Policy update: income banding—another perspective

By Stanley Keasling, RCAC CEO

In the last newsletter (Self-Help Builder November 2016) I discussed some of my concerns regarding USDA Rural Development’s use of income banding for low-income families even though it may also benefit very low-income households. My concern was that this may end up benefiting households who do not really need assistance and who, absent banding, would not be eligible borrowers. In spite of these concerns, as you will see below in the story that Benjamin Farnsworth from Neighborhood Nonprofit Housing Corporation shared with me, there are real benefits to income banding for small households.

Ronald and Linda Larson live in the apartment complex directly across the street from the office of Neighborhood Nonprofit Housing Corporation (NNHC), a Mutual Self-Help Housing grantee.

Due to a disability, Linda does not work outside the home. Ron was employed in Logan as a production worker at Schreiber Foods until being laid off in 2009. The family’s financial situation took a turn for the worse, they lost their home and filed bankruptcy in 2010. Obtaining credit has been an ongoing struggle since that time.

In 2013 Ron found reliable work through a temp agency. This temporary employment, fortunately, transitioned to a regular full time job in October 2014 with Autoliv, a large manufacturing company in the automobile industry. Ron now earns an annual income of $44,660.

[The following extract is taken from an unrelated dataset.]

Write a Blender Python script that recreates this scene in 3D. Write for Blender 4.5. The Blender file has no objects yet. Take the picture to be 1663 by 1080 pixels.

In April 2014, Ron and Linda stopped by the NNHC office and filled out an intake form for the Mutual Self-Help Housing program. They met with Karli, an experienced Housing Specialist, and started the hopeful journey to homeownership. As Karli worked with Ron and Linda regarding their income, debts and credit, they set goals to obtain regular employment and improve their budget with money management techniques. They worked hard on these goals for the next six months. After the move to full-time employment in October that year, Ron and Linda visited with Karli again, only to find out that they suddenly earned too much money to be considered eligible for participation as owner-builders.

Luckily this story doesn’t end with disappointment. Ron and Linda were notified earlier this year when the USDA Rural Development introduced the new pilot program. The income banding method for determining program eligibility was literally a saving grace for the Larsons. In FY 2016, the Logan, UT-ID MSA income data, derived from census reports and compiled by U.S. Department of Urban Development, traditionally would allow two-member households to earn no more than $41,050 to be considered low-income (i.e. at, or below, 80% of the Area Median Income, or AMI). Under the new income-banding guidelines, these same households can now make up to $51,300. In essence, the new pilot program for income banding has turned the key of opportunity in the door of the American dream for many rural households in need.

For Ron and Linda this dream became a reality on August 25when they received an eligibility letter from USDA Rural Development. The Larson’s have already begun construction on their home in the Wasatch View subdivision, located in Hyrum, Utah, a quiet rural community of approximately 8,000 residents on the southern end of the beautiful Cache Valley.